‘Hello, Dolly!’ Florida Production Casts Male In The Lead Role Made Famous By Carol Channing, Barbara Streisand


A Florida theater has cast a male actor in the lead role of the Broadway classic Hello, Dolly! This is the first time that a male has appeared in the lead role — made famous by the likes of Carol Channing and Barbara Streisand — in a production sanctioned by the Broadway trade union Actors’ Equity Association.

As the Broward County Sun-Sentinel reports, veteran Broadway actor Lee Roy Reams takes on the lead role of Dolly at the Wick Theater in Boca Raton. Reams has twice appeared in Hello, Dolly! as Horace Vandergelder (Dolly’s romantic lead) — opposite Carol Channing herself — and has even directed a production of the show.

Reams says that this is the first time a man has taken on the role of Dolly in a production sanctioned by a theater union in the United States, and only the second time worldwide.

“Danny La Rue did it years ago in England. But I never saw that show. In England they are accustomed to men playing women’s roles and vice versa.”

Because of the Broadway actors’ union’s strict rules, putting a man in a lead role designated for a woman meant jumping through a few hoops — namely, getting permission from Hello Dolly! composer Jerry Herman himself. Fortunately for The Wick, Reams and Herman go way back. Reams had worked with Herman before, when Reams had taken on the lead role in La Cage aux Folles. Further, the Wick’s managing executive director, Marilynn A. Wick, had also worked closely with Reams, who lives in nearby Miami.

“[Herman] came to see him in ‘La Cage’ and that’s when we started talking about it. It was near the end of ‘La Cage,’ which was so popular, and I asked Lee, ‘What would you like to do next at The Wick?’ And he said, ‘If I could get Jerry Herman to give permission, I’d like to do ‘Hello Dolly.’ It’s a role I’ve always wanted to do.'”

The idea of putting a man in the role of Dolly is not a new one, says Reams via the Daytona Beach News-Journal. It’s been talked about but never done until now.

“[The original producer] wanted Jack Benny to play Dolly and George Burns to play Horace Vandergelder. They turned him down. Then he wanted Liberace to play Dolly and he turned him down. The idea has always been there. It was just finding the producer brave enough to do it.”

Hello, Dolly! opened on Broadway in 1964 and went on to win 10 Tony Awards, including Best Musical. Pearl Baily, Cab Calloway, and Morgan Freeman starred in an all-black 1967 production, and a film version followed in 1969, with Barbara Streisand in the lead role.

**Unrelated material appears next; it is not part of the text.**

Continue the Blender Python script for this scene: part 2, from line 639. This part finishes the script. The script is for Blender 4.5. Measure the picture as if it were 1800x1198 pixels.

Hello, Dolly! tells the story of a matchmaker, Dolly Levi, who blows into Yonkers, New York, and upends the lives of a wealthy, dour shopkeeper and his employees. The show has produced memorable songs, including “Put On Your Sunday Clothes” and, of course, the title song, “Hello, Dolly!” whose 1964 recording by Louis Armstrong was a smash hit.

For Lee Roy Reams, the time is right to put a man in the lead role of Hello, Dolly!

“The atmosphere is prime. It’s time. People are no longer being told what they should play. People can play all kinds of roles now, regardless (of) their sexual orientation or ethnicity. I think we’re all more open to that now.”

Hello, Dolly! runs at Boca Raton’s Wick Theater from now until December 6.